Nearly as impressive is it to catch by night the glimmer of the Morse code flashing from ships which are revealing their names and journeys to those ever-vigilant watchers in the signal station as they pass. What stories that signal station might tell of the journeyings to and fro, of the ships conveying food and clothes and necessaries from port to port! Here is a vessel bound from Galveston to Havre with cotton, she is British; about every second or third that come by is laden with coals from Cardiff; here is another from the other direction, bringing fruit from the Mediterranean to Liverpool, with all the beating up the Irish Channel yet to face; passing it, and doubtless hailing it in transit, is another Liverpool ship carrying a general cargo to Italy, and when times are peaceful and there are no scares from submarines, the great American liners from Plymouth swell the number with their enormous bulk. It is a regular, and, if one may use the expression, a well-beaten track around this great blunt headland, and it is small wonder the enemy submarines haunted it to find their prey, as men wait hidden beside the tracks of wild animals in the jungle.


V

KING ARTHUR'S LAND

Tintagel can never disappoint anyone. The very spirit of romance is in the place. If you have climbed across the narrow neck that links the "island" to the main, and passing through the low doorway of the ruined castle, have crossed the space surrounded by the broken wall, and so gone out again to the plateau above, you will find yourself among the sheep and cut off from the world, apparently swinging in space. There are great mounds all around, in shape like graves, covered with coarse tufty grass munched by the ragged sheep whose hair is blown into knots by the ceaseless wind.
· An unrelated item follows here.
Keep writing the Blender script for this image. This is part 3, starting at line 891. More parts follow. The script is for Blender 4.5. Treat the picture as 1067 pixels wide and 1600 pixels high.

It takes very little imagination to picture that around lie the bodies of a mighty host of warriors, at peace at last in sound of the booming sea which clashes in its mad rush through the caverns deep beneath, with the wind whistling over them boisterously, or crooning low even on the mildest summer day.

It is quite likely, as experts say, that the present ruins date only from the twelfth or thirteenth century. Arthur may never have set foot on the tufty grass of the cube-shaped island; there may never, for that matter, have been an Arthur at all, but lying in the grass above the slaty ruins and looking through the serrated arch to the onyx-green sea, fretting the black rock, all these doubts seem simply silly and fly away light as the spume flying inland in great balls.